Estas faltas —salvo que aceptemos que es deseable vivir la incivilidad permanente y cotidiana— están por doquier y son contradictorias. En otra función de FICUNAM alguien que se sabía enferma y se identifica como socialista llegó a una proyección en la sala Miguel Covarrubias del centro cultural de la universidad nacional. Iba a una película que ni siquiera le era crucial. Su tos constante se oía en toda la enorme sala y no cesó a través del filme entero. La persona ni siquiera pareció considerar usar cubrebocas para disminuir el riesgo de los demás (nadie tiene por qué contagiarse siquiera de catarro por impertinencia de otros). La gente más próxima a la enferma —sin necesidad alguna de germofobia— ¿puede haberse sentido cómoda de tener a alguien esparciendo su aliento contaminado en su cercanía? La paradoja es que entre múltiples personas a quienes se les llena la boca al hablar de “pensar en comunidad”, la comunidad esto y lo otro… se muestran incapaces de un gesto tan simple como toser y estornudar en el interior de su codo por consideración a los demás. ¿Cómo aspiran a una sociedad con características que ven como positivas —referidas a la igualdad— cuando en lo diario no tratan siquiera de respetar en lo elemental a sus semejantes? Hablan de volar cuando no atinan a gatear.

Carlos Alberto Montaner criticó las fallas de las elites latinoamericanas.

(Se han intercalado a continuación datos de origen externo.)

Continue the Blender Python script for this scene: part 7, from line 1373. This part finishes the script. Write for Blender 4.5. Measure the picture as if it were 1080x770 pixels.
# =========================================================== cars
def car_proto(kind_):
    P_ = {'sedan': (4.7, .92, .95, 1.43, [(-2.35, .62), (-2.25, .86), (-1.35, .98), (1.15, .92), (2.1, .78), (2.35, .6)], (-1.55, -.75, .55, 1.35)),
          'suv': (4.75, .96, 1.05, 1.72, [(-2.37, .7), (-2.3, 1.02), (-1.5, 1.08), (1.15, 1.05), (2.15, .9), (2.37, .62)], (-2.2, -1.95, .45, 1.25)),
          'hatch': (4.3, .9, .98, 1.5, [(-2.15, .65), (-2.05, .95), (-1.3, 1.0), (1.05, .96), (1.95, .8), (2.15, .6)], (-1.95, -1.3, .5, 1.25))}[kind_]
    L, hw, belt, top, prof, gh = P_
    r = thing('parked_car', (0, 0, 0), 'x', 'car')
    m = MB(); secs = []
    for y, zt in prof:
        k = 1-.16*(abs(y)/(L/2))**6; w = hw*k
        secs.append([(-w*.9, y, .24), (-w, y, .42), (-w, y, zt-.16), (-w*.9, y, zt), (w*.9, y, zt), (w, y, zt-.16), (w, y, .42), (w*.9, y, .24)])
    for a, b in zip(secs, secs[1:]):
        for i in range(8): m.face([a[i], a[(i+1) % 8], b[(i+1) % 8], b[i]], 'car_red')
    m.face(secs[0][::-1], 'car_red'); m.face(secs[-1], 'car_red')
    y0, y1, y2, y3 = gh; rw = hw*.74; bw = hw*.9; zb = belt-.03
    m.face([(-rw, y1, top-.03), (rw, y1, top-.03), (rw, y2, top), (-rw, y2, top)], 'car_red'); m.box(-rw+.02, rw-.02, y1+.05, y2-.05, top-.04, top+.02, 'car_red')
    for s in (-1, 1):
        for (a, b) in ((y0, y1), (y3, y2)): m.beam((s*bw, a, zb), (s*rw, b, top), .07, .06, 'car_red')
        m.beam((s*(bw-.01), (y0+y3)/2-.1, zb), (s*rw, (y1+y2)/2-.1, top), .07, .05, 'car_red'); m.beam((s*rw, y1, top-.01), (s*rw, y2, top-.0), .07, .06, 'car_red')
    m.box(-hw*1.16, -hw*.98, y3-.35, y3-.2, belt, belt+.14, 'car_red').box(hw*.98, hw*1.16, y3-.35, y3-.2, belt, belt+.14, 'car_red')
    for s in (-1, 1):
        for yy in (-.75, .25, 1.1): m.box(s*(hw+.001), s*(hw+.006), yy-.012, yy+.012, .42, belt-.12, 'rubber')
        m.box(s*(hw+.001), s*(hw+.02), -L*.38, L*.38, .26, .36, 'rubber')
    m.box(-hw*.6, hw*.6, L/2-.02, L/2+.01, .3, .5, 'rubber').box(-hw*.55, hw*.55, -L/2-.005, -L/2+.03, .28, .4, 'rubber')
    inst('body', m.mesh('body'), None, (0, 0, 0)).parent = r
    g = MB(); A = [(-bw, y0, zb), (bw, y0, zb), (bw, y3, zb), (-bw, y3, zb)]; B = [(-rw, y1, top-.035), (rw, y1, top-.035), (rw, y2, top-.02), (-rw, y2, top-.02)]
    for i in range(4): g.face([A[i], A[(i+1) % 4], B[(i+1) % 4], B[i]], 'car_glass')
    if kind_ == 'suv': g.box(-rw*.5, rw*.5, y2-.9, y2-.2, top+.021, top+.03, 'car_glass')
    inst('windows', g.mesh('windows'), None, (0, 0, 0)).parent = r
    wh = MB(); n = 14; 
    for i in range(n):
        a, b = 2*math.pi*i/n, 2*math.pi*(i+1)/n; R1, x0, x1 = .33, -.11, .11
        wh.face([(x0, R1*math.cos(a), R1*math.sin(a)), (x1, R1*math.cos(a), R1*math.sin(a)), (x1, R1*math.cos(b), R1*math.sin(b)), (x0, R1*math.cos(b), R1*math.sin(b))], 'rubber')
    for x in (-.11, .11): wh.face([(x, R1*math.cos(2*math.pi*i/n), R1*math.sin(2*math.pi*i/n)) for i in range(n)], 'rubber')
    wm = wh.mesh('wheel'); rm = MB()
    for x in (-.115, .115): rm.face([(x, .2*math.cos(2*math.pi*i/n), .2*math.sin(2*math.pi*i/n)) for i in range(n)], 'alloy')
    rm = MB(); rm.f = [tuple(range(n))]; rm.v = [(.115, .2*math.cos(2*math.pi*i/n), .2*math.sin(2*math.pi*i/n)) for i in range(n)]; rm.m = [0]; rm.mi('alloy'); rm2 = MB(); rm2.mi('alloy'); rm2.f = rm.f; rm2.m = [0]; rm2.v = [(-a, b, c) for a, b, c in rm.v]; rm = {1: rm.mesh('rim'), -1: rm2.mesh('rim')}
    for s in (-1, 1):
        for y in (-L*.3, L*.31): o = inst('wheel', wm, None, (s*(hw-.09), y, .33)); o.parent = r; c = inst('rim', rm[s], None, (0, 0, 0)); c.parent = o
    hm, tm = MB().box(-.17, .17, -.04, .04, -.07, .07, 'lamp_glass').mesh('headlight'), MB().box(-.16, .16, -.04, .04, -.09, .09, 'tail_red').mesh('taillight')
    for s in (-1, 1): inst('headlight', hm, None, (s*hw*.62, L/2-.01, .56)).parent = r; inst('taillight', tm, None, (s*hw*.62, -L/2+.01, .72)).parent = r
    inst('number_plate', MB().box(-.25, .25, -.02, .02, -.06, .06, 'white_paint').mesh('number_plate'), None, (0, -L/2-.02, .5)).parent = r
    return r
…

En FICUNAM, como en otras actividades de las artes, las puertas están abiertas para todos y, sin embargo, ni siquiera supuestos cinéfilos ni involucrados en la producción audiovisual hacen acto de presencia. El mequetrefismo de parte de su público no es excepcional sino semejante —por no decir idéntico en lo fundamental— con el que uno encuentra en cualquier ámbito de la sociedad mexicana, sin importar niveles de escolaridad o ingreso. Antes bien, como analizó en su ensayo “Culture and the Behavior of Elites in Latin America” —parte del libro Culture Matters: How Values Shape Human Progress (2000), coordinado por Huntington y Harrison— el liberal Carlos Alberto Montaner afirma que en América Latina han sido los miembros de clases medias y altas quienes están en falta. Más allá del ámbito cultural ahora debo abordar estos asuntos en un ensayo político, “Ante la derrota de la democracia”, y en concluir un libro producto de largo trabajo etnográfico sobre las clases privilegiadas de México, Gente como uno. Pues estoy seguro de que con todo y prédicas sobre la alegría del subdesarrollo, de halagos repetitivos e irreflexivos sobre “otras formas de ver cine” y “hacer comunidad”; no conozco una sola persona que disfrute porque una enferma le escupa o porque un pobre diablo interrumpa sin cesar su mero intento de ver una película.